塩ビボトル粉砕処理の可能性も、関西地区でも処理拠点づくりへ

  清田商店の工場で処理される卵パックは、主にサニースーパーチェーンと東金GPセンターから搬入されたもので、その量は1カ月でほぼ150kg。これらの卵パックは、微粉砕機でグラニュー糖ほどの大きさに粉砕された後、成型加工メーカーのもとに送られて、マットや床材、あるいは同社が開発した通水性舗道材などの再生塩ビ製品の原料として利用されています。
  また、微粉砕機は既に同社の通常業務の戦力に組み込まれており、卵パック以外にもさまざまな塩ビ製品の処理が行われています。機械の処理能力は、最も負荷の小さいもので1時間当たり約500kgですが、通常は250kg程度の稼働状況となっており、将来的には当協議会の塩ビボトルリサイクルWGとの連携で、回収された使用済み塩ビボトルの粉砕処理を行う可能性も出てきました(近々、そのテスト粉砕が実施される予定です)。
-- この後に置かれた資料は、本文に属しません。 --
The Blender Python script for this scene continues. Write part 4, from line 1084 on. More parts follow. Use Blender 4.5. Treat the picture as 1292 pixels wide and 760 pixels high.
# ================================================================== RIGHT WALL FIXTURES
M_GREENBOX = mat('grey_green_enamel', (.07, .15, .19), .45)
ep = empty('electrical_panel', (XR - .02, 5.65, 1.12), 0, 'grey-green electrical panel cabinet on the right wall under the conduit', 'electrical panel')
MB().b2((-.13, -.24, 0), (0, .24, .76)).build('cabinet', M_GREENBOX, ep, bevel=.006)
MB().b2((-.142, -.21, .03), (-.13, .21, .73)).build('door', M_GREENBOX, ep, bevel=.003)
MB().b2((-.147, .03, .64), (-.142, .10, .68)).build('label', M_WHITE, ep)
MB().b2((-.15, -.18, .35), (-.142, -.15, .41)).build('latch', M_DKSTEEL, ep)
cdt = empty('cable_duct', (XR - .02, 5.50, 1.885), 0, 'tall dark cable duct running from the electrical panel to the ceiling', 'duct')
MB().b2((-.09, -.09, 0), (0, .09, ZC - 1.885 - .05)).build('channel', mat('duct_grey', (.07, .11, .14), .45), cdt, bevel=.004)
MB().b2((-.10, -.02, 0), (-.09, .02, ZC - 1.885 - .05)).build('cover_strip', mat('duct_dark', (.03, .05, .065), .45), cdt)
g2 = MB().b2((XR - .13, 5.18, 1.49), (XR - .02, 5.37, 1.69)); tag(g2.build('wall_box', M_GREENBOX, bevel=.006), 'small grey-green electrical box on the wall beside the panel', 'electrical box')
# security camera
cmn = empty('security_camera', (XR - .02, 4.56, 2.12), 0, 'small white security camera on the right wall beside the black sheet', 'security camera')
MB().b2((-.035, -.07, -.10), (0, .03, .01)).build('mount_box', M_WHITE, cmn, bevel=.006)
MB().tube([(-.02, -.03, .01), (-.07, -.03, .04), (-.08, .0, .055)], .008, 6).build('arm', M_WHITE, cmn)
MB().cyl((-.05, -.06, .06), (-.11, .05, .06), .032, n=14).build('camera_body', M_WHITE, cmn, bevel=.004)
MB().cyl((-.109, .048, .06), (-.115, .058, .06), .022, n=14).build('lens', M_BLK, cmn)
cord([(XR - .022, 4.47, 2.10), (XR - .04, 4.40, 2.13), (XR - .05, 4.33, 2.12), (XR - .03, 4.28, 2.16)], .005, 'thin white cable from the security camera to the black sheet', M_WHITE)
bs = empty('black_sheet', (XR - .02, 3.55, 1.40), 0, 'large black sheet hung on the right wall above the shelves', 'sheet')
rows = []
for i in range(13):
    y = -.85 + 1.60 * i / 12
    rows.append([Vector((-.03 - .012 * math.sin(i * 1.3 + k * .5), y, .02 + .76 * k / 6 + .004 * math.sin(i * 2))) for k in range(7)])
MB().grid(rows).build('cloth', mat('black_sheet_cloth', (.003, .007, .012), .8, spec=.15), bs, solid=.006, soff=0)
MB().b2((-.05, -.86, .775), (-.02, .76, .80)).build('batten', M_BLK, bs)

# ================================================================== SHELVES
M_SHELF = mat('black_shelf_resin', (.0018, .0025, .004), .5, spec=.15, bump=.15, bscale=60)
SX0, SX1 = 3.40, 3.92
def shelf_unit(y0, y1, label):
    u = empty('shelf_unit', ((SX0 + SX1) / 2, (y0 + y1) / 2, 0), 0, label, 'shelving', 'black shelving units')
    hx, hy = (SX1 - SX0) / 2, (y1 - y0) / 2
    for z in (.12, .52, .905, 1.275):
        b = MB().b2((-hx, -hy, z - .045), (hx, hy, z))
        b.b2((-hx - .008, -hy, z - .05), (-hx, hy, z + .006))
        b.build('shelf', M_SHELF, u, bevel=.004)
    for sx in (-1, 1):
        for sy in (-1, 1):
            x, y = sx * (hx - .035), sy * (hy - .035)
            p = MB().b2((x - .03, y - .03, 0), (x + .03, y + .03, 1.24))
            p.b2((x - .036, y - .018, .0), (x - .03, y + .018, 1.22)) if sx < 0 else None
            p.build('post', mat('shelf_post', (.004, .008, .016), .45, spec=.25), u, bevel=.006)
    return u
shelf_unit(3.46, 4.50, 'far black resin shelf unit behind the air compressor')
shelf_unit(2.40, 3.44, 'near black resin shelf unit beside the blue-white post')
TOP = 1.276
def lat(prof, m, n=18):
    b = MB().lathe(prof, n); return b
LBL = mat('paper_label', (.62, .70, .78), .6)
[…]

  塩ビ卵パックリサイクルWGでは、今年の夏までに、関西地区の拠点として三菱樹脂(株)の子会社である(株)菱栄(滋賀県栗東)にも同型の微粉砕機を設置する予定で、東西両地区の処理拠点が整備されれば、塩ビ卵パックのリサイクルはモデルシステムの完成に向けて、さらに大きく飛躍することになります。